At this year’s International Broadcasting Convention (IBC2009) in Amsterdam, over 1000 vendors showcased their latest products and services. It was impossible during a visit of a couple of days to take in all the innovations on display in the 12 halls, but the key message is that the TV set is undergoing its biggest transformation since it was invented in the 1920s.
The purpose of the TV set is changing fundamentally. For most of its life, the TV has been a standalone device designed solely for the passive consumption of linear broadcasting. Since the 1980s, this role has slowly been supplemented in most developed markets by the addition of various interactive services, but these have typically been constrained by low-bandwidth return paths. However, since 2005, two things have been driving a TV revolution: the majority of households in developed economies now have broadband, and high-definition TVs (HDTVs) have reached the stage of mass-market adoption.
The combination of broadband and HDTV has led to the rise of the connected TV, which can be used as the device of choice to view a wide variety of content. Increasingly, Internet-delivered content is being combined with traditional broadcast content in various forms, as widgets or overlays or, increasingly, as a source of on-demand content for pay-TV operators that do not have their own high-bandwidth bi-directional network. Within the last year, the satellite operators Canal+ and Viasat have introduced video-on-demand (VoD) services delivered through broadband-enabled set-top boxes. The vendors Pace and NDS both highlighted the rise of what NDS referred to as ‘hybridity’ – the combination of IP with traditional broadcasting technologies – as a key trend.

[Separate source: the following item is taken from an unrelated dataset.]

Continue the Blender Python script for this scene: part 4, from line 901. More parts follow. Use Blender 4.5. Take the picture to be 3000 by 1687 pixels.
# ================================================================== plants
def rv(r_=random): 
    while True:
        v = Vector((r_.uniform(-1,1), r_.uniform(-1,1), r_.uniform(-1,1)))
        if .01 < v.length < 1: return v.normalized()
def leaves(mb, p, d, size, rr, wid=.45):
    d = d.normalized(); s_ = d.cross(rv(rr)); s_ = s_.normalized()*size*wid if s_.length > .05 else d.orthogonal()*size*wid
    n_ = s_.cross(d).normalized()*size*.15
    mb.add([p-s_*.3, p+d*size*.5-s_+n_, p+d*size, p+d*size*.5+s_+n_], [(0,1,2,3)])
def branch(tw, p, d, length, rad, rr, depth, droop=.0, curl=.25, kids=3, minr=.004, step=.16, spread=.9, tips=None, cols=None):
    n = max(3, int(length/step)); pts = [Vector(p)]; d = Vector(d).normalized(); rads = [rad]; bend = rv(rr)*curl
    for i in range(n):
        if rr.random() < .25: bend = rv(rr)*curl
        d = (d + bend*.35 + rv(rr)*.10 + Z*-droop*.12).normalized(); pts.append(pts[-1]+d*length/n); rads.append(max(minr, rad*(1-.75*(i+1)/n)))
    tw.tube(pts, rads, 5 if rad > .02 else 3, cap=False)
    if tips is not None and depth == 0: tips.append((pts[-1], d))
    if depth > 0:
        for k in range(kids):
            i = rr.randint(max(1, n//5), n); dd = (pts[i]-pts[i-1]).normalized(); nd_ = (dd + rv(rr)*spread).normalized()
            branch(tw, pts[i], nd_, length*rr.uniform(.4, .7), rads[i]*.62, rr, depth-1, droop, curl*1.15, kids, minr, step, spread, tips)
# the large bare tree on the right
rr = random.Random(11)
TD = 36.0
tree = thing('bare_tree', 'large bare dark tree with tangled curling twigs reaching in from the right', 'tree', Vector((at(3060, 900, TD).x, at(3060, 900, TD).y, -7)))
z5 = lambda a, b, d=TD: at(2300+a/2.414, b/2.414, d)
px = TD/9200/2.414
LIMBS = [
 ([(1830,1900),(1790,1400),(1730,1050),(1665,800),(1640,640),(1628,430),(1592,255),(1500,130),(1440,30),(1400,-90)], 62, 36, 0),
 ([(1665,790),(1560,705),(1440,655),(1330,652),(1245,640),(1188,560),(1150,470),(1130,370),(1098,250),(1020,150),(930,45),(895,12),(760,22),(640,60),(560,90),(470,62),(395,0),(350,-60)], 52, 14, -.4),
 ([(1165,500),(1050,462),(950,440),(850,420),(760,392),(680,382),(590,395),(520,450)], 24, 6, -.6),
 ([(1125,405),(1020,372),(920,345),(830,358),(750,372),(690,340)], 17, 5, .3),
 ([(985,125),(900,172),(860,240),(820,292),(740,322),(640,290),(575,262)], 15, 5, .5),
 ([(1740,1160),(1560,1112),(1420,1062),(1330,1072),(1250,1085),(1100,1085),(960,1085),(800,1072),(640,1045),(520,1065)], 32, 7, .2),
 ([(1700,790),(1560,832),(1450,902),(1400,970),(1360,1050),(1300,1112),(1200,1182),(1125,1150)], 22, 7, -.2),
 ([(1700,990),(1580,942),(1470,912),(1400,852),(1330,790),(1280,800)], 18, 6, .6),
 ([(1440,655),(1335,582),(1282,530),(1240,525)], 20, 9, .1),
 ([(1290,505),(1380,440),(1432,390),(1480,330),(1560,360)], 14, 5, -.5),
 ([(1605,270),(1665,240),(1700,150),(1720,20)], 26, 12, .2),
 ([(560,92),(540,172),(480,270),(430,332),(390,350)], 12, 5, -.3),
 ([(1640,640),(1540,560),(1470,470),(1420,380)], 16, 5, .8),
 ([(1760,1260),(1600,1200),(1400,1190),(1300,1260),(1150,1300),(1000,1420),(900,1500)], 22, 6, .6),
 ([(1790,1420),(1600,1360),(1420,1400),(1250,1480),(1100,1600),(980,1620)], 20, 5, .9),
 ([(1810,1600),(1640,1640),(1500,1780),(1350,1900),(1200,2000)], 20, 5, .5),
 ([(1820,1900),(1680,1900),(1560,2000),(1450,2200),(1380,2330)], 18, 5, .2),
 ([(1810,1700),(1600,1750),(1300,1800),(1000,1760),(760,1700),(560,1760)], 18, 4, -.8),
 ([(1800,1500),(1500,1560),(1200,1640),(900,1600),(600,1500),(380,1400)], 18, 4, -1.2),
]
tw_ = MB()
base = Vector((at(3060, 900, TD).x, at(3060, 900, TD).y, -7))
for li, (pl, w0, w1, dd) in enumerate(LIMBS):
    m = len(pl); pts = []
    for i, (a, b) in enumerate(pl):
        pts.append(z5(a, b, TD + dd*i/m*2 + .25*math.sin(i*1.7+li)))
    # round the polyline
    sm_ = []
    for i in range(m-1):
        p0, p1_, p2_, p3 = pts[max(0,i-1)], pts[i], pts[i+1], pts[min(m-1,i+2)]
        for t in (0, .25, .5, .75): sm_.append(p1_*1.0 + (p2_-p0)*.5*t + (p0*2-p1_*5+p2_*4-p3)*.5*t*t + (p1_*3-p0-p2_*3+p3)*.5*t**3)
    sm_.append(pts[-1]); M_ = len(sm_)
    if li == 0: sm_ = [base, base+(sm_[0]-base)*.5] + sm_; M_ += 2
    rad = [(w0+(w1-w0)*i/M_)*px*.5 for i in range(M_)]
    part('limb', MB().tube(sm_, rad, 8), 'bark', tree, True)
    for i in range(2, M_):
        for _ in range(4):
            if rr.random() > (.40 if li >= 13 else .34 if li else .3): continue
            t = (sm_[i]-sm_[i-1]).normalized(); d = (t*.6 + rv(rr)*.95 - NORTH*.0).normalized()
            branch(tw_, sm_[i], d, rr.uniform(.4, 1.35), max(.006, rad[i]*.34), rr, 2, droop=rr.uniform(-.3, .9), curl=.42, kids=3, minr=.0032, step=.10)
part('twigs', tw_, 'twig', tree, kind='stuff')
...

The TV is not being connected just to the outside world, however – it is increasingly becoming part of the home network. As well as the concept of the ‘whole-home DVR’ (in which content stored on a ‘master’ DVR can be accessed on another TV via any set-top box ‘client’), the proliferation of Digital Living Network Alliance- (DLNA-) certified devices, of which there are now over 6000, is creating an in-home ecosystem in which content residing on one device can be discovered and consumed by any other suitable device connected to the home network. Broadcom is now manufacturing various chips that support home networking using the Multimedia over Coax Alliance (MoCA) standard for various pay-TV platforms in order to leverage the large installed base of coaxial cable in consumer homes. Many of the other stands we visited at IBC2009 had a home networking demonstration.
The changes in the role of the TV are being reflected in other areas of the video infrastructure value chain. Not only do most middleware vendors provide easy access to Internet or personal content through their user interfaces, but also they are increasingly opening up access to their platforms to enable third parties to create and/or integrate additional applications for a wide range of interactive services, not just to configure them to project their own look and feel. Various approaches are being used to achieve this: Microsoft has created its own community of Mediaroom developers, capitalising on the large numbers of IT experts that are already familiar with its programming languages as used within its other products; others middleware vendors, such as OpenTV, use open standards.
By being connected to the growing amount of digital content inside and outside the home, the TV is positioning itself to remain as the hub of household entertainment for years to come, and is fending off the growing threat from PCs. Indeed, social networking, currently seen as one of the hottest phenomena on the Internet, is now being made use of on the TV to provide content recommendations in the next-generation of ‘intelligent’ electronic programming guides (EPGs). The connected TV enables large amounts of data about usage patterns to be delivered to the pay-TV provider and aggregated with other data so that the provider gets to know its subscribers better. This increases the scope for further monetisation through more-personalised services and advertising (both of which were also hot topics at IBC2009), subject to addressing data protection and privacy concerns.